Tribal punishment. From the link above:

“My uncle told me you know, even if you go back to Laverton or something and the family see you there, let ’em hit you. Give them some satisfaction that you know, you’ve been punished.”
[The man] says he is prepared to be beaten by the girl’s family.
“Well if I’ve got to sit down in a flat and get a hiding, yes. I’ve never seen no one get speared or anything, I’ve only seen people just get a hiding and that, you know with the family members and that. So hopefully that’s what can happen with me,” he said.

In a non-Aboriginal scenario, if a group of people ganged up on someone and beat him up, they could correctly be charged with assault. And I don’t see how it’s okay and legal if it occurs in a different culture. Why is it wrong in one culture, but right in another? What’s pushing those differences?

Maybe the law is intended to sanction what is culturally approved and punish what is not. That seems to be what it does, anyway; I don’t know if that’s what it’s supposed to do.

I think it would be better to base laws on more universal values – things which are held dear by all cultures.
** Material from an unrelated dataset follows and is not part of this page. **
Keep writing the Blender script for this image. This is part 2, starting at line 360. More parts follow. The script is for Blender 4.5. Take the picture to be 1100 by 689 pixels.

But maybe there aren’t any of those. Are there? I don’t know.

I’m assuming that all humans are basically the same underneath our external differences. But is that true or just one of my own culture’s notions? Maybe cultural differences run right through us; maybe every part of us is somehow shaped by culture – even bodies. Maybe there’s nothing universal in being a human.

I don’t know. I just think it’s interesting and horrifying that the laws of two cultures in the same country can be so different, as though they have no parts of their foundations in common.

Anyway, getting back to the other, first, point of this post: when an innocent person is trampled by dumb journalists, I think those dumb journalists should have to apologise. In this case, they didn’t; and that makes me despise them.